### Source excerpt:
________

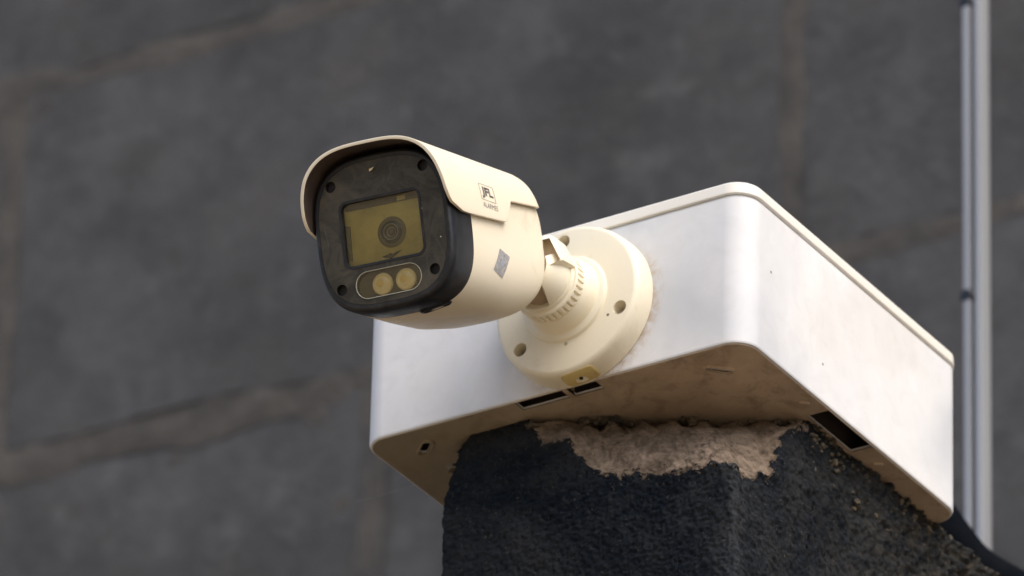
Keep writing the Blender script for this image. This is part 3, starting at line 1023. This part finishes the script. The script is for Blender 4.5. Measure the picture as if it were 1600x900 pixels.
# split dome that grips the ball: two claws
def claw(a0, a1, name):
    prof = [(.0112, .0254), (.0113, .0275), (.0110, .0300), (.0103, .0325), (.0092, .0346), (.0078, .0360)]
    inn = [(.0068, .0352), (.0080, .0338), (.0090, .0320), (.0096, .0298), (.0098, .0275), (.0098, .0254)]
    pr = prof + inn; K = 26; v = []; f = []
    for i in range(K + 1):
        for q, (rr, h) in enumerate(pr):
            hh = (h - .0254) / .0106
            aa0 = a0 + 24 * hh; aa1 = a1 - 24 * hh
            a = math.radians(aa0 + (aa1 - aa0) * i / K)
            v.append(Vector((rr * math.cos(a), rr * math.sin(a), h)))
    m = len(pr)
    for i in range(K):
        for q in range(m):
            a = i * m + q; b = i * m + (q + 1) % m
            f.append((a, b, b + m, a + m))
    f.append(tuple(range(m))); f.append(tuple(range(K * m, K * m + m)))
    return fpart(name, v, f, cream2)
claw(-76, 48, 'socket_claw'); claw(112, 232, 'socket_claw')
bb = bmesh.new(); bmesh.ops.create_uvsphere(bb, u_segments=36, v_segments=24, radius=.0094)
me = bpy.data.meshes.new('ball'); bb.to_mesh(me); bb.free(); me.transform(Matrix.Translation(FC + Vector((0, -.0275, 0))))
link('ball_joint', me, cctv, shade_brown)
# bracket arm from the back of the body to the ball
def wt(v): return v - Vector((0, 0, H))
def hull(name, pts, m, bev=.0009):
    bm = bmesh.new()
    for p in pts: bm.verts.new(p)
    r = bmesh.ops.convex_hull(bm, input=bm.verts)
    for g_ in bm.verts[:]:
        if not g_.link_faces: bm.verts.remove(g_)
    bmesh.ops.dissolve_limit(bm, angle_limit=math.radians(3), verts=bm.verts[:], edges=bm.edges[:])
    bmesh.ops.bevel(bm, geom=bm.edges[:], offset=bev, segments=2, affect='EDGES', profile=.5)
    bmesh.ops.recalc_face_normals(bm, faces=bm.faces)
    me = bpy.data.meshes.new(name); bm.to_mesh(me); bm.free()
    return link(name, me, cctv, m, True, 30)
A_ = wt(at(861, 365, -.034)); B_ = wt(at(884, 382, -.025)); C_ = wt(at(902, 418, -.0240)); D_ = wt(at(879, 405, -.034))
E_ = wt(at(836, 372, -.038)); G_ = wt(at(842, 417, -.038)); 
back = Vector((-.016, .004, .002))
arm = hull('bracket_arm', [A_, B_, C_, D_, E_, G_, B_ + back, E_ + back, C_ + back * .8], cream2)
bpy.context.view_layer.update()
poly = [(858, 371), (875.5, 405), (853, 417), (815, 434), (812, 384)]
boolean(arm, [loft([[wt(at(x, y, -.075)) for x, y in poly], [wt(at(x, y, -.027)) for x, y in poly]])])
v, f = tube([MB @ Vector((20 * S, -6 * S, -366 * S)), MB @ Vector((45 * S, -15 * S, -388 * S)), FC + Vector((0, -.030, 0))], .0070, 20)
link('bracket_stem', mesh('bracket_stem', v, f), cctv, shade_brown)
v, f = lat([(62, 368), (62, 376), (56, 381), (30, 382)], 40)
bpart('rear_collar', v, f, cream2)
poly2 = [(859, 372), (877, 404), (853, 415), (815, 431), (812, 384)]
v, f = loft([[wt(at(x, y, -.0325)) for x, y in poly2], [wt(at(x, y, -.0310)) for x, y in poly2]])
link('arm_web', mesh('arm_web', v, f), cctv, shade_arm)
# cable exit plug at the foot of the flange
pts = rrect(-.0058, .0062, -.0042, .0042, .0022, 6)
secs = []
for ins, e in ((0, -.0004), (0, .0002), (.0005, .0005)):
    sec = []
    for a, b in rrect(-.0068 + ins, .0068 - ins, .0008 + ins, .0088 - ins, .0022, 6):
        th = -PI / 2 + a / .0302 + .12
        rr = .0302 + e - .0004 * max(0, b - .004) / .004
        sec.append(Vector((rr * math.cos(th), rr * math.sin(th), b)))
    secs.append(sec)
plug = fpart('cable_plug', *loft(secs, True, True), simple('aged_yellow_plastic', (.66, .52, .22), .5, c2=(.55, .42, .17), sc=200))
v, f = lathe([(.0007, .0), (.0007, .0012)], 12)
me = mesh('vent_hole', v, f); me.transform(MF @ Matrix.Rotation(PI/2 , 4, 'X') if False else Matrix.Identity(4))
me.transform(Matrix.Translation(FC + Vector((.0036, -.0045, -.0316 + .0012))))
link('vent_hole', me, plug, hole_mat)

# a single spider thread under the left corner of the box
v, f = tube([at(556, 784, .12), at(590, 775, .12), at(650, 757, .12), at(668, 748, .1)], .00008, 6)
th_ = link('spider_thread', mesh('spider_thread', v, f), None, simple('thread', (.14, .14, .14), .5))
th_['label'] = 'single fine spider thread stretched below the left corner of the white box'; th_['category'] = 'thread'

________

### To do:
Pictures are to be left out; repeat all the remaining data exactly.

### Finished exercise:
Keep writing the Blender script for this image. This is part 3, starting at line 1023. This part finishes the script. The script is for Blender 4.5. Measure the picture as if it were 1600x900 pixels.
# split dome that grips the ball: two claws
def claw(a0, a1, name):
    prof = [(.0112, .0254), (.0113, .0275), (.0110, .0300), (.0103, .0325), (.0092, .0346), (.0078, .0360)]
    inn = [(.0068, .0352), (.0080, .0338), (.0090, .0320), (.0096, .0298), (.0098, .0275), (.0098, .0254)]
    pr = prof + inn; K = 26; v = []; f = []
    for i in range(K + 1):
        for q, (rr, h) in enumerate(pr):
            hh = (h - .0254) / .0106
            aa0 = a0 + 24 * hh; aa1 = a1 - 24 * hh
            a = math.radians(aa0 + (aa1 - aa0) * i / K)
            v.append(Vector((rr * math.cos(a), rr * math.sin(a), h)))
    m = len(pr)
    for i in range(K):
        for q in range(m):
            a = i * m + q; b = i * m + (q + 1) % m
            f.append((a, b, b + m, a + m))
    f.append(tuple(range(m))); f.append(tuple(range(K * m, K * m + m)))
    return fpart(name, v, f, cream2)
claw(-76, 48, 'socket_claw'); claw(112, 232, 'socket_claw')
bb = bmesh.new(); bmesh.ops.create_uvsphere(bb, u_segments=36, v_segments=24, radius=.0094)
me = bpy.data.meshes.new('ball'); bb.to_mesh(me); bb.free(); me.transform(Matrix.Translation(FC + Vector((0, -.0275, 0))))
link('ball_joint', me, cctv, shade_brown)
# bracket arm from the back of the body to the ball
def wt(v): return v - Vector((0, 0, H))
def hull(name, pts, m, bev=.0009):
    bm = bmesh.new()
    for p in pts: bm.verts.new(p)
    r = bmesh.ops.convex_hull(bm, input=bm.verts)
    for g_ in bm.verts[:]:
        if not g_.link_faces: bm.verts.remove(g_)
    bmesh.ops.dissolve_limit(bm, angle_limit=math.radians(3), verts=bm.verts[:], edges=bm.edges[:])
    bmesh.ops.bevel(bm, geom=bm.edges[:], offset=bev, segments=2, affect='EDGES', profile=.5)
    bmesh.ops.recalc_face_normals(bm, faces=bm.faces)
    me = bpy.data.meshes.new(name); bm.to_mesh(me); bm.free()
    return link(name, me, cctv, m, True, 30)
A_ = wt(at(861, 365, -.034)); B_ = wt(at(884, 382, -.025)); C_ = wt(at(902, 418, -.0240)); D_ = wt(at(879, 405, -.034))
E_ = wt(at(836, 372, -.038)); G_ = wt(at(842, 417, -.038)); 
back = Vector((-.016, .004, .002))
arm = hull('bracket_arm', [A_, B_, C_, D_, E_, G_, B_ + back, E_ + back, C_ + back * .8], cream2)
bpy.context.view_layer.update()
poly = [(858, 371), (875.5, 405), (853, 417), (815, 434), (812, 384)]
boolean(arm, [loft([[wt(at(x, y, -.075)) for x, y in poly], [wt(at(x, y, -.027)) for x, y in poly]])])
v, f = tube([MB @ Vector((20 * S, -6 * S, -366 * S)), MB @ Vector((45 * S, -15 * S, -388 * S)), FC + Vector((0, -.030, 0))], .0070, 20)
link('bracket_stem', mesh('bracket_stem', v, f), cctv, shade_brown)
v, f = lat([(62, 368), (62, 376), (56, 381), (30, 382)], 40)
bpart('rear_collar', v, f, cream2)
poly2 = [(859, 372), (877, 404), (853, 415), (815, 431), (812, 384)]
v, f = loft([[wt(at(x, y, -.0325)) for x, y in poly2], [wt(at(x, y, -.0310)) for x, y in poly2]])
link('arm_web', mesh('arm_web', v, f), cctv, shade_arm)
# cable exit plug at the foot of the flange
pts = rrect(-.0058, .0062, -.0042, .0042, .0022, 6)
secs = []
for ins, e in ((0, -.0004), (0, .0002), (.0005, .0005)):
    sec = []
    for a, b in rrect(-.0068 + ins, .0068 - ins, .0008 + ins, .0088 - ins, .0022, 6):
        th = -PI / 2 + a / .0302 + .12
        rr = .0302 + e - .0004 * max(0, b - .004) / .004
        sec.append(Vector((rr * math.cos(th), rr * math.sin(th), b)))
    secs.append(sec)
plug = fpart('cable_plug', *loft(secs, True, True), simple('aged_yellow_plastic', (.66, .52, .22), .5, c2=(.55, .42, .17), sc=200))
v, f = lathe([(.0007, .0), (.0007, .0012)], 12)
me = mesh('vent_hole', v, f); me.transform(MF @ Matrix.Rotation(PI/2 , 4, 'X') if False else Matrix.Identity(4))
me.transform(Matrix.Translation(FC + Vector((.0036, -.0045, -.0316 + .0012))))
link('vent_hole', me, plug, hole_mat)

# a single spider thread under the left corner of the box
v, f = tube([at(556, 784, .12), at(590, 775, .12), at(650, 757, .12), at(668, 748, .1)], .00008, 6)
th_ = link('spider_thread', mesh('spider_thread', v, f), None, simple('thread', (.14, .14, .14), .5))
th_['label'] = 'single fine spider thread stretched below the left corner of the white box'; th_['category'] = 'thread'